Detailed Explanation
Key-Value Data with Map Fields
Map fields provide a built-in way to define associative arrays (dictionaries, hash maps) in protobuf. They are syntactic sugar over repeated messages with key and value fields.
syntax = "proto3";
message UserProfile {
string user_id = 1;
string display_name = 2;
// String to string map (metadata, headers, labels)

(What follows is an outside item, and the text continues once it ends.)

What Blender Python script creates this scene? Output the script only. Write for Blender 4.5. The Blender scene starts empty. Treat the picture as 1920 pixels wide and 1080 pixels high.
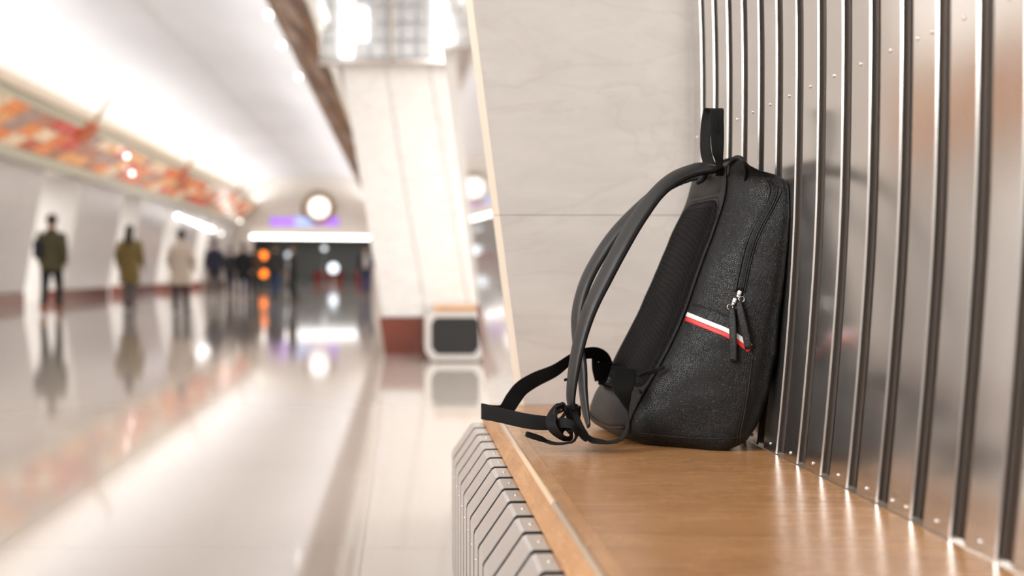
import bpy, bmesh, math, random
from mathutils import Vector, Matrix, noise
from mathutils.bvhtree import BVHTree
random.seed(7)
C = bpy.context.scene.collection
S = bpy.context.scene

# ---------------------------------------------------------------- camera, world, lights, exposure
F, VX, VY, H = 2200.0, 752.0, 506.0, 0.80          # focal length in px, vanishing point of the hall, eye height
cd = bpy.data.cameras.new('camera'); cam = bpy.data.objects.new('camera', cd); C.objects.link(cam)
cam.location = (0, 0, H); cam.rotation_euler = (math.pi/2, 0, 0)
cd.sensor_width = 36; cd.lens = F/1920*36
cd.shift_x = (960-VX)/1920; cd.shift_y = -(540-VY)/1920
cd.dof.use_dof = True; cd.dof.focus_distance = 2.07; cd.dof.aperture_fstop = 2.2
cd.clip_start = 0.02; cd.clip_end = 200
S.camera = cam
w = bpy.data.worlds.new('world'); S.world = w; w.use_nodes = True
w.node_tree.nodes['Background'].inputs[0].default_value = (1.0, .97, .94, 1)
w.node_tree.nodes['Background'].inputs[1].default_value = 0.9
S.view_settings.view_transform = 'Standard'; S.view_settings.look = 'None'
S.view_settings.gamma = 1; S.view_settings.exposure = 0.38
try: S.view_settings.use_curve_mapping = False
except Exception: pass

Y0, Y1 = -16.0, 58.0        # the hall runs from behind the camera to the far wall

def area(name, loc, rot, sx, sy, power, col=(1, .98, .95)):
    l = bpy.data.lights.new(name, 'AREA'); l.shape = 'RECTANGLE'; l.size = sx; l.size_y = sy
    l.energy = power; l.color = col
    o = bpy.data.objects.new(name, l); C.objects.link(o); o.location = loc; o.rotation_euler = rot
    return o
YC, YL = (Y0+Y1)/2, (Y1-Y0)-.6
# cove lights behind the two friezes, washing the vault
area('cove_light', (-7.45, YC, 3.98), (0, math.radians(180+66), 0), .35, YL, 880, (.97, .98, 1))
area('cove_light', (-1.20, YC, 3.98), (0, math.radians(180-66), 0), .35, YL, 900, (.97, .98, 1))
# added unseen fill lights: behind the camera, over the passage, in the concourse
hl_ = area('front_fill', (-5.4, -.9, 3.5), (0, 0, 0), 4.0, 2.4, 290, (1, .985, .965))  # added fill that brightens the marble and bench
hl_.rotation_euler = (Vector((.5, 2.3, .7))-hl_.location).to_track_quat('-Z', 'Y').to_euler()
area('pylon_fill', (1.6, 7.3, 3.56), (0, 0, 0), 2.4, 5.5, 130)  # added above the view to brighten the next pylon's end face
area('concourse_fill', (-4, 66, 2.8), (0, 0, 0), 8, 8, 260)  # added to lift the dark concourse
# platform ceiling lights in the side aisles
area('platform_light', (-11.0, YC, 2.95), (0, 0, 0), 1.2, YL, 2000)
area('platform_light', (3.6, 30, 2.95), (0, 0, 0), 1.2, 54, 1500)

# ---------------------------------------------------------------- helpers
def W(px, py, d): return Vector(((px-VX)/F*d, d, H-(py-VY)/F*d))

def obj(name, me, mat=None, parent=None, smooth=False):
    if isinstance(me, bmesh.types.BMesh):
        bm = me; me = bpy.data.meshes.new(name); bm.normal_update(); bm.to_mesh(me); bm.free()
    if smooth:
        for p in me.polygons: p.use_smooth = True
    o = bpy.data.objects.new(name, me); C.objects.link(o)
    if mat is not None and len(me.materials) == 0: me.materials.append(mat)
    if parent is not None: o.parent = parent
    return o
def empty(name, loc=(0, 0, 0), rz=0):
    o = bpy.data.objects.new(name, None); C.objects.link(o); o.location = loc; o.rotation_euler = (0, 0, rz)
    o.empty_display_size = .1
    return o
def tag(o, label=None, cat=None, group=None, kind=None):
    if label: o['label'] = label
    if cat: o['category'] = cat
    if group: o['group'] = group
    if kind: o['kind'] = kind
    return o
def loc(o, x):      # move a mesh built in world coordinates under a parent that sits at x
    pass
def box(bm, a, b, bev=0):
    x0, y0, z0 = a; x1, y1, z1 = b
    v = [bm.verts.new(p) for p in [(x0,y0,z0),(x1,y0,z0),(x1,y1,z0),(x0,y1,z0),(x0,y0,z1),(x1,y0,z1),(x1,y1,z1),(x0,y1,z1)]]
    fs = [bm.faces.new([v[i] for i in q]) for q in [(3,2,1,0),(4,5,6,7),(0,1,5,4),(1,2,6,5),(2,3,7,6),(3,0,4,7)]]
    if bev:
        es = set(e for f in fs for e in f.edges)
        bmesh.ops.bevel(bm, geom=list(es), offset=bev, segments=2, profile=.5, affect='EDGES')
    return bm
def B(a, b, bev=0): return box(bmesh.new(), a, b, bev)
def extrude_profile(bm, pts, y0, y1, closed=True):
    """pts: list of (x,z); prism along y"""
    n = len(pts)
    A = [bm.verts.new((x, y0, z)) for x, z in pts]; D = [bm.verts.new((x, y1, z)) for x, z in pts]
    for i in range(n if closed else n-1):
        j = (i+1) % n; bm.faces.new((A[i], D[i], D[j], A[j]))
    if closed:
        bm.faces.new(A); bm.faces.new(D[::-1])
    bmesh.ops.recalc_face_normals(bm, faces=bm.faces[:])
    return bm
def cr(pts, n):
    """Catmull-Rom through a list of Vectors, n samples per span"""
    out = []; P = [pts[0]*2-pts[1]] + list(pts) + [pts[-1]*2-pts[-2]]
    for i in range(1, len(P)-2):
        a, b, c, d = P[i-1], P[i], P[i+1], P[i+2]
        for k in range(n):
            t = k/n
            out.append(.5*((2*b)+(c-a)*t+(2*a-5*b+4*c-d)*t*t+(3*b-a-3*c+d)*t*t*t))
    out.append(P[-2].copy()); return out
def sweep(bm, path, wd, wid, th, n=8, seg=12, power=2.6, ends=True):
    """ribbon/strap: path of Vectors, wd width directions, wid & th per point or constants"""
    m = len(path)
    if not isinstance(wd, (list, tuple)): wd = [wd]*m
    if not isinstance(wid, (list, tuple)): wid = [wid]*m
    if not isinstance(th, (list, tuple)): th = [th]*m
    P = cr(path, n); D = cr([Vector(x) for x in wd], n)
    WT = cr([Vector((a, b, 0)) for a, b in zip(wid, th)], n)
    rings = []
    for i, p in enumerate(P):
        t = (P[min(i+1, len(P)-1)] - P[max(i-1, 0)]).normalized()
        u = D[i] - t*D[i].dot(t)
        u = u.normalized() if u.length > 1e-6 else t.orthogonal().normalized()
        v = t.cross(u).normalized(); ww, tt = max(WT[i].x, .0004)/2, max(WT[i].y, .0004)/2
        ring = []
        for k in range(seg):
            a = 2*math.pi*(k+.5)/seg; c, s = math.cos(a), math.sin(a)
            e = 2/power
            ring.append(bm.verts.new(p + u*ww*math.copysign(abs(c)**e, c) + v*tt*math.copysign(abs(s)**e, s)))
        rings.append(ring)
    for i in range(len(rings)-1):
        for k in range(seg):
            j = (k+1) % seg
            bm.faces.new((rings[i][k], rings[i][j], rings[i+1][j], rings[i+1][k]))
    if ends: bm.faces.new(rings[0][::-1]); bm.faces.new(rings[-1])
    return bm
def tube(bm, path, r, n=6, seg=8): return sweep(bm, path, Vector((.31, .52, .79)), r*2 if not isinstance(r, (list, tuple)) else [x*2 for x in r],
                                                r*2 if not isinstance(r, (list, tuple)) else [x*2 for x in r], n, seg, 2.0)
def ball(bm, c, r, seg=14, rings=8, scale=(1, 1, 1)):
    g = bmesh.ops.create_uvsphere(bm, u_segments=seg, v_segments=rings, radius=r)['verts']
    for v in g: v.co = Vector((v.co.x*scale[0], v.co.y*scale[1], v.co.z*scale[2])) + Vector(c)
    return bm
def cyl(bm, a, b, r, seg=16, r2=None):
    a, b = Vector(a), Vector(b); d = b-a
    M = Matrix.Translation((a+b)/2) @ d.to_track_quat('Z', 'Y').to_matrix().to_4x4()
    bmesh.ops.create_cone(bm, cap_ends=True, segments=seg, radius1=r, radius2=r if r2 is None else r2, depth=d.length, matrix=M)
    return bm
def torus(bm, c, axis, R, r, seg=20, sub=8):
    q = Vector(axis).to_track_quat('Z', 'Y'); rings = []
    for i in range(seg):
        a = 2*math.pi*i/seg; ring = []
        for j in range(sub):
            b = 2*math.pi*j/sub
            ring.append(bm.verts.new(Vector(c) + q @ Vector(((R+r*math.cos(b))*math.cos(a), (R+r*math.cos(b))*math.sin(a), r*math.sin(b)))))
        rings.append(ring)
    for i in range(seg):
        for j in range(sub):
            bm.faces.new((rings[i][j], rings[(i+1) % seg][j], rings[(i+1) % seg][(j+1) % sub], rings[i][(j+1) % sub]))
    return bm
# ---------------------------------------------------------------- materials
class M:
    """small node-material builder"""
    def __init__(s, name, col, rough=.5, metal=0, ior=1.5, coat=0, emit=0, ecol=None, trans=0):
        s.m = bpy.data.materials.new(name); s.m.use_nodes = True; s.t = s.m.node_tree
        s.b = s.t.nodes['Principled BSDF']; s.N = s.t.nodes; s.L = s.t.links
        s.set('Base Color', (*col, 1)); s.set('Roughness', rough); s.set('Metallic', metal); s.set('IOR', ior)
        s.set('Coat Weight', coat); s.set('Coat Roughness', .08); s.set('Transmission Weight', trans)
        if emit: s.set('Emission Color', (*(ecol or col), 1)); s.set('Emission Strength', emit)
        s.co = s.N.new('ShaderNodeTexCoord'); s.vec = s.co.outputs['Object']
    def set(s, k, v): s.b.inputs[k].default_value = v
    def map(s, scale=(1, 1, 1), rot=(0, 0, 0)):
        n = s.N.new('ShaderNodeMapping'); s.L.new(s.vec, n.inputs[0]); n.inputs['Scale'].default_value = scale; n.inputs['Rotation'].default_value = rot
        return n.outputs[0]
    def noise(s, scale, det=4, rough=.5, vec=None, dist=0):
        n = s.N.new('ShaderNodeTexNoise'); n.inputs['Scale'].default_value = scale; n.inputs['Detail'].default_value = det
        n.inputs['Roughness'].default_value = rough; n.inputs['Distortion'].default_value = dist
        s.L.new(vec or s.vec, n.inputs['Vector']); return n.outputs['Fac']
    def vor(s, scale, feat='F1', vec=None, out='Distance', rand=1):
        n = s.N.new('ShaderNodeTexVoronoi'); n.feature = feat; n.inputs['Scale'].default_value = scale
        n.inputs['Randomness'].default_value = rand
        s.L.new(vec or s.vec, n.inputs['Vector']); return n.outputs[out]
    def ramp(s, fac, stops):
        n = s.N.new('ShaderNodeValToRGB'); e = n.color_ramp.elements
        while len(e) < len(stops): e.new(.5)
        for el, (p, c) in zip(e, stops): el.position = p; el.color = (*c, 1) if len(c) == 3 else c
        s.L.new(fac, n.inputs[0]); return n.outputs[0]
    def mix(s, fac, a, b, mode='MIX'):
        n = s.N.new('ShaderNodeMix'); n.data_type = 'RGBA'; n.blend_type = mode
        for k, v in ((0, fac), (6, a), (7, b)):
            if hasattr(v, 'links'): s.L.new(v, n.inputs[k])
            elif isinstance(v, (int, float)): n.inputs[k].default_value = v
            else: n.inputs[k].default_value = (*v, 1)
        return n.outputs[2]
    def math(s, op, a, b=0.0):
        n = s.N.new('ShaderNodeMath'); n.operation = op
        for k, v in ((0, a), (1, b)):
            if hasattr(v, 'links'): s.L.new(v, n.inputs[k])
            else: n.inputs[k].default_value = v
        return n.outputs[0]
    def color(s, c): s.L.new(c, s.b.inputs['Base Color']); return s
    def rough(s, f, lo, hi):
        n = s.N.new('ShaderNodeMapRange'); n.inputs[3].default_value = lo; n.inputs[4].default_value = hi
        s.L.new(f, n.inputs[0]); s.L.new(n.outputs[0], s.b.inputs['Roughness']); return s
    def bump(s, h, strength=.3, dist=.001):
        n = s.N.new('ShaderNodeBump'); n.inputs['Strength'].default_value = strength; n.inputs['Distance'].default_value = dist
        s.L.new(h, n.inputs['Height']); s.L.new(n.outputs[0], s.b.inputs['Normal']); return s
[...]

map<string, string> attributes = 3;
// String to message map
map<string, Permission> permissions = 4;
// Integer key map
map<int32, string> error_messages = 5;
}
message Permission {
bool read = 1;
bool write = 2;
bool admin = 3;
}
Supported Key Types
Map keys can be any integral or string type: int32, int64, uint32, uint64, sint32, sint64, fixed32, fixed64, sfixed32, sfixed64, bool, or string. Floating point types (float, double) and bytes cannot be used as map keys.
Supported Value Types
Map values can be any type except another map. This means you can use scalar types, enums, or message types as values.
Important Behavior
| Aspect | Behavior |
|---|---|
| Ordering | Not guaranteed — iteration order may differ across languages and runs |
| Duplicate keys | Last value wins during parsing; behavior is undefined in text format |
| Default | Empty map (no entries) is the default; not serialized on wire |
| Wire format | Equivalent to repeated MapEntry { key_type key = 1; value_type value = 2; } |
Maps vs. Repeated Messages
Use maps when you need fast lookup by key and don't care about ordering. Use repeated messages when ordering matters or when you need multiple values per key.
Use Case
Storing configuration key-value pairs, HTTP headers, user metadata, feature flags, localization strings, or any data structure that naturally maps keys to values.